Stockman’s defense attorney said at Wednesday’s sentencing hearing she had given Rosenthal 15 letters from people vouching his character.

“He’s someone who has long cared for others and done things for people long before this case was a gleam in prosecutors’ eyes. He paid for braces for neighbors’ children and he has housed troubled people his whole life,” Marlo Cadeddu said.

She said Stockman’s cellmate at the Joe Corley Federal Detention Facility, an hour north of Houston, had written a letter stating what a good influence Stockman has been on him. “I’ve been doing this for 20 years and I have never seen that,” Cadeddu said.

She asked the 35 people in the gallery to stand up if they support Stockman and 20 stood, including Richard Wilson, a 65-year-old retired engineer with a full white beard.

Wilson walked up and stood next to Stockman and said the former congressman had helped him after he lost visitation rights to his children.

“He taught me how to get laws changed in child custody visitation. It saved my family,” Wilson said.

After the hearing, Wilson said he worked on Stockman’s first congressional campaign in 1994.

“He ran a successful campaign for Congress out of his garage with less money than I think anybody has before or since,” Wilson said.

Stockman was 37 when he upset longtime incumbent Democrat Jack Brooks in the November 1994 election for Texas’ 9th Congressional District.

True to his reputation as a Tea Party-backed rebel, Stockman made headlines in January 2014 when he walked out of former President Barack Obama’s State of the Union address.

Cadeddu asked Rosenthal to sentence her client to 13 months in prison. She said 13 months was the average federal sentence for public corruption cases from 1994 to 2016.

“I ask that you to consider the entire person. The measure of no person is the worst thing they have done,” she said.

But Rosenthal was unsympathetic. With onlookers leaning in to hear her voice in the spacious courtroom, she said Stockman had shown a willingness to exploit others and ruin their lives.

“You stole money and used it for personal gain, then compounded it by abusing public trust,” she said.

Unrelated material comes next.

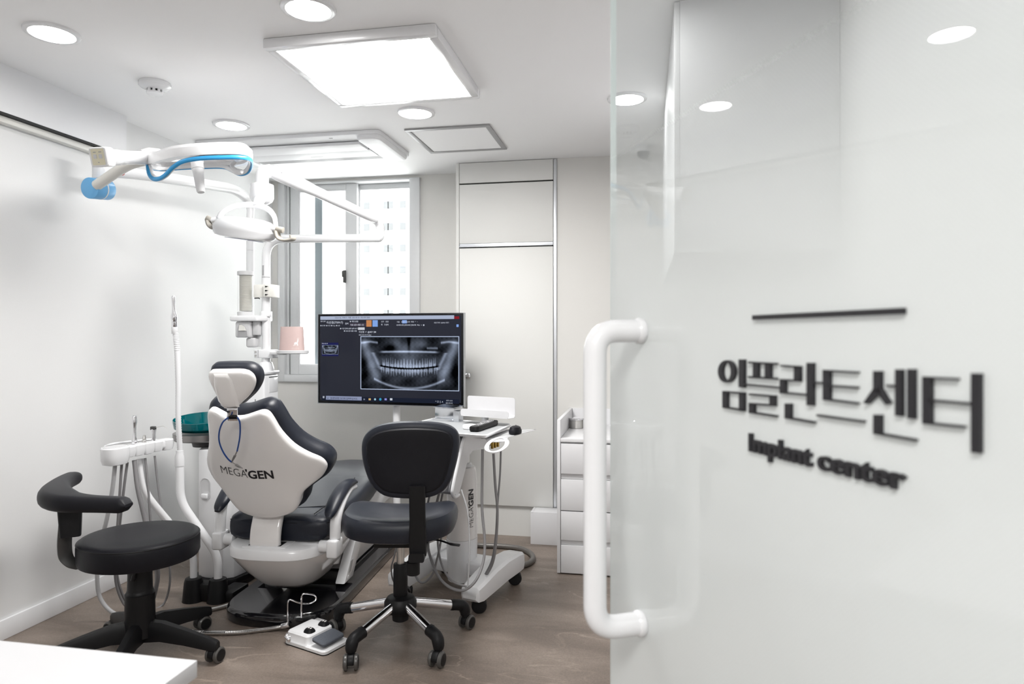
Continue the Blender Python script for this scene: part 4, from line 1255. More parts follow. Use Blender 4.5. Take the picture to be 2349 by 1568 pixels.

Two of Stockman’s former staffers testified against him after cutting deals with prosecutors. Thomas Dodd pleaded guilty in March 2017 to mail and wire fraud and lying to the Federal Election Commission. Jason Posey pleaded guilty in October 2017 to mail and wire fraud and money laundering. They are set to be sentenced Dec. 12.

After sentencing Stockman to a decade in prison, Rosenthal said, “That’s a long time, but Mr. Stockman I think you earned it.”

Mark Michalek, supervisor of the FBI’s public corruption squad in Houston, said after the hearing that “public corruption is the FBI’s number one criminal investigative priority,” and Tuesday’s midterm elections underscored the importance of going after crooked politicians.

“So yesterday many of us took part in the American tradition of exercising our right to vote. When you cast your vote, in reality it’s a vote of confidence in the candidate’s ability to faithfully discharge the duties of the office that they’re seeking,” he said.

Michalek added, “Public officials who choose to misuse their official position for private gain undermine the integrity of government and they erode the public’s trust in the very framework of our democracy.”